Beautiful Losers.
"Thank you for your kind words. Am I in that bath or serenading from a distance?": First Edition of Beautiful Losers; Lengthily Inscribed by Leonard Cohen
Beautiful Losers.
COHEN, Leonard.
$4,000.00
Item Number: 124873
Toronto: McClelland and Stewart, 1966.
First edition of Cohen’s second and final novel. Octavo, original cloth. Presentation copy, warmly inscribed by the author on the front free endpaper, “Dear Susan Farrier MacKay, Thanks for your kind words. Am I in that bath or serenading from a distance? All good things to you Leonard Cohen Toronto November 18, 1992.” Near fine in a near fine dust jacket. Jacket drawing by Harold Town. Jacket design by Frank Newfeld. With a letter from the recipient laid in mentioning how she sent a letter to Cohen fantasizing of sitting in a bubble bath, drinking champagne and listening to Cohen sing I’m Your Man. An exceptional inscription.

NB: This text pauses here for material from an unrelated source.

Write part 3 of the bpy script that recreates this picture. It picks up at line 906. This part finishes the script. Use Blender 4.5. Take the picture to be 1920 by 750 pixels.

Beautiful Losers is an expression of the 1960's. Leonard Cohen wrote it while fasting and consuming amphetamines to focus his creativity. The product is a complex novel that uses a range of literary techniques, allusions, and symbolism (Adria, 1990). It is noted for its excesses of language and sexuality, and it is filled with the mysticism and drug-use that is emblematic of the era (Goldie, 2003). In a similar manner, the plot is not a linear, coherent progression. Key scenes repeat themselves, and there is no intelligible timeline. Beautiful Losers gained great popularity when Cohen turned from writer to popular singer-songwriter, and it is remembered for having introduced postmodernism to the Canadian literary canon.